In article <ej3261$11k$1...@lust.ihug.co.nz>, Gib Bogle
<bo...@ihug.too.much.spam.co.nz> wrote:

Someone doesn't know derivatives, but does know Taylor series?

[Kira Yamato]

On 2006-11-10 19:20:07 -0500, A N Niel <ann...@nym.alias.net.invalid> said:

>
> Someone doesn't know derivatives, but does know Taylor series?

It could be done.

In Heinrich Dorrie's book "100 Great Problems of Elementary
Mathematics" it shows how Newton had used a series of inequalities and
some known algebraic identities (no derivatives) to derive power series
for the exponential function, the logarithm, and the trignometric
functions.

--

-kira

[Gib Bogle]

A N Niel wrote:

I guess I should have said power series. But you may be right, one
probably learns calculus before learning the power series for sqrt(1-x).
I can't remember which came first in my education.

[Herman Rubin]

In article <4554DC1A...@netscape.net>,
Stephen J. Herschkorn <sjher...@netscape.net> wrote:

Use the standard device; let x = 2 + y. Then the expression becomes
[sqrt(4-y) - sqrt(4)]/[(sqrt(1-y) - sqrt(1)], and using

sqrt(a-y)-sqrt(a) = -a/[(sqrt(a-y)+sqrt(a)],

the result is immediate.
--
This address is for information only. I do not claim that these views
are those of the Statistics Department or of Purdue University.
Herman Rubin, Department of Statistics, Purdue University
hru...@stat.purdue.edu Phone: (765)494-6054 FAX: (765)494-0558

[Brian]

Can't you just use a calculator and see where it leads?

Using x = 2.1 the expression results in 0.490
Using x = 2.001 the expression results in 0.49990

I didn't even bother with 2.00001, it's pretty clear this
will end up as 0.49999999....(repeating indefinitely).... = 0.5

[Christopher Night]

What do you get for the limit as x goes to 8 of:

x^2 + ln((x-8)^2) / x^8

[Stan Liou]

The identity Sum[ C(2n,n) x^n ] = 1/sqrt[1-4x] can be shown using
combinatorial counting arguments involing the binomial coefficient,
with no reference to the derivative.
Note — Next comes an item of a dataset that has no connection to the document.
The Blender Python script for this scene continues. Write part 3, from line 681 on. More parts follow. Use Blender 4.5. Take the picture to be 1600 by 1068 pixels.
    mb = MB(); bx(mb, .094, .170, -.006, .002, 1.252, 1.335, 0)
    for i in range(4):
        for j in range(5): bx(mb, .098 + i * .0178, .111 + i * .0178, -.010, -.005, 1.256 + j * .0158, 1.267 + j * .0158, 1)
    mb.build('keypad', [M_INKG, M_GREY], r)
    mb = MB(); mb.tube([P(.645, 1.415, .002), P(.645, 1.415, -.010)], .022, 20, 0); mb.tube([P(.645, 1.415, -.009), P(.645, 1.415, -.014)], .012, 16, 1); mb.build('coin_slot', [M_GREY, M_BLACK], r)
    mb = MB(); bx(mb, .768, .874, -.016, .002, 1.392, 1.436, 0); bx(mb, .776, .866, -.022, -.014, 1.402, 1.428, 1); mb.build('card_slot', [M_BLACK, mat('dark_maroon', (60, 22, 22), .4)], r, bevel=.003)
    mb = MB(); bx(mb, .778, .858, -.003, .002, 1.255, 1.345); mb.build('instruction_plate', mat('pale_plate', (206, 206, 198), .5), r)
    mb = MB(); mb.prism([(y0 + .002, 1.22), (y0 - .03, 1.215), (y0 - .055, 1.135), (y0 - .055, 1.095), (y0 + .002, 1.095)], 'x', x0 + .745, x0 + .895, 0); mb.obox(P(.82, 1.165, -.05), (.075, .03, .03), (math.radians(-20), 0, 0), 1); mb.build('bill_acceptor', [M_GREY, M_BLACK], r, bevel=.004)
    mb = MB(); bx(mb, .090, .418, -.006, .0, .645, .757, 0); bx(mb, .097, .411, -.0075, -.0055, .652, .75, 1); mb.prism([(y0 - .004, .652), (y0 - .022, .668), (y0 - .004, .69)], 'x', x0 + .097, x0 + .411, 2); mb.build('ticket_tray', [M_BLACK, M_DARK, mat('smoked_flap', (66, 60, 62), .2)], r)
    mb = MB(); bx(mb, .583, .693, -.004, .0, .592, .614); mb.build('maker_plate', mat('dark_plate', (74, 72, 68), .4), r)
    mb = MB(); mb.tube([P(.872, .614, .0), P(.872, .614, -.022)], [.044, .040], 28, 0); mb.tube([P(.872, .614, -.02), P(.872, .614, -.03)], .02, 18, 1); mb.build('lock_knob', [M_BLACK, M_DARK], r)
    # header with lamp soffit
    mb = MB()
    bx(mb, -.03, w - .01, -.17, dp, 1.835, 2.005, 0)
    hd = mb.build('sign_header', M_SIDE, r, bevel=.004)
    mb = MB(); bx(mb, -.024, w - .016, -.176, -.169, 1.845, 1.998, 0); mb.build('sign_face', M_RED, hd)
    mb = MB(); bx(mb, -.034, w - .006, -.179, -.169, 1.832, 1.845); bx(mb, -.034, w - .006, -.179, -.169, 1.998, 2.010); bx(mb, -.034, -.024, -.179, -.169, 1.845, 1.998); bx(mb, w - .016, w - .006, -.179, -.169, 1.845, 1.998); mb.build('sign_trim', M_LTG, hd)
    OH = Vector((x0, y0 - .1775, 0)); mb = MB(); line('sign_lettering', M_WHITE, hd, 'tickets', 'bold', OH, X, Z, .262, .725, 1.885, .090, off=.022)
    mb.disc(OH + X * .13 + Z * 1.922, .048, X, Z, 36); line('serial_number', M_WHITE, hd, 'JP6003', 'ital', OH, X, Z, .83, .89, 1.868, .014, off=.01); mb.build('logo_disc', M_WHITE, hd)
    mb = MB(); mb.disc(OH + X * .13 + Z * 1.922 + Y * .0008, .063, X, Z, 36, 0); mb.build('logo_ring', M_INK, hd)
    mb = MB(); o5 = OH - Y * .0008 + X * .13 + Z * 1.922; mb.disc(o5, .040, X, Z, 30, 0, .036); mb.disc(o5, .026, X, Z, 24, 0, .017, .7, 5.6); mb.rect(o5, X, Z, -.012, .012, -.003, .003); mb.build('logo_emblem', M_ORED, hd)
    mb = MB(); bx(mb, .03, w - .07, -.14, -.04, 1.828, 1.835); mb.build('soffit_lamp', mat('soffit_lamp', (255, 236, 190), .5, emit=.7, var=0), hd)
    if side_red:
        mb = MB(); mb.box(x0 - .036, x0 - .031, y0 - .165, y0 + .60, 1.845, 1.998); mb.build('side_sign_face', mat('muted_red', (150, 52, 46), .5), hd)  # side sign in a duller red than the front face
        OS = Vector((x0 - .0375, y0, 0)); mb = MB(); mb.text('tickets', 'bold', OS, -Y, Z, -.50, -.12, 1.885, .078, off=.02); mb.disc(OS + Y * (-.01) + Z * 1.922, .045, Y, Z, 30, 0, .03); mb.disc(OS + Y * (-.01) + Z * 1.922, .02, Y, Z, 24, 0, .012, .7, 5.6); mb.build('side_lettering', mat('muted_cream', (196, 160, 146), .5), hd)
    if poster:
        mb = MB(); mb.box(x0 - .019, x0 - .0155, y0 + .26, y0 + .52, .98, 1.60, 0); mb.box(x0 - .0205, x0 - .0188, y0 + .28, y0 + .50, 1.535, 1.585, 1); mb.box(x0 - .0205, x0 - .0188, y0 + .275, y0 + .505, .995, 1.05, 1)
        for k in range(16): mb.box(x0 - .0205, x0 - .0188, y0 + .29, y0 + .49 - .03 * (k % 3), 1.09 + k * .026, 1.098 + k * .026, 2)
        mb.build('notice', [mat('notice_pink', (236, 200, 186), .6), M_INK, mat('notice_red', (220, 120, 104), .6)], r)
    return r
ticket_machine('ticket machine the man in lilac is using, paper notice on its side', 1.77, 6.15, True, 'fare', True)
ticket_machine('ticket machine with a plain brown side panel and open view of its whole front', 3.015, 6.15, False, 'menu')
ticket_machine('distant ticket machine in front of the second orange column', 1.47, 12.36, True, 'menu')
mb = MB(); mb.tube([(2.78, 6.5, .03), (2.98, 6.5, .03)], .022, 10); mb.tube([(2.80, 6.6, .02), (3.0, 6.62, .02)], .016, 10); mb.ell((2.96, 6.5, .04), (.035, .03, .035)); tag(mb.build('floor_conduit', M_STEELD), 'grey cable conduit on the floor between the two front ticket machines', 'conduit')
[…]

Of course, that is not
something a beginning student of calculus would be expected to know,
but nevertheless it is possible.

---
Stan Liou

[Zdislav V. Kovarik]

On Tue, 14 Nov 2006, Brian wrote:

Experimentig with calculator can be tricky. Try the limit as x goes to 0
of
1/(sin(x))^2 - 1/x^2.

Another infamous example is the limit of the recursively defined sequence

a(0) = 1 - 1/e
a(n+1) = 1 - (n+1)*a(n)

which should converge to 0 rather slowly, but calculator results will
diverge rather quickly after first few steps.
Clue: a(n) is the integral from 0 to 1 of x^n * e^(x-1).

Now to the original problem:

(sqrt(6-x)-2)/(sqrt(3-x)-1) can be transformed using rationalization into

(sqrt(3-x)+1)/(sqrt(6-x)+2).

Check it, and find the limit (as x goes to 2) without difficulty.

Cheers, ZVK(Slavek).

[Herman Rubin]

In article <teidnbZNgqq1FsfY...@provide.net>,

This is an indication, but not a proof. Also, the closer
x is to 2, the less accuracy there is in the result.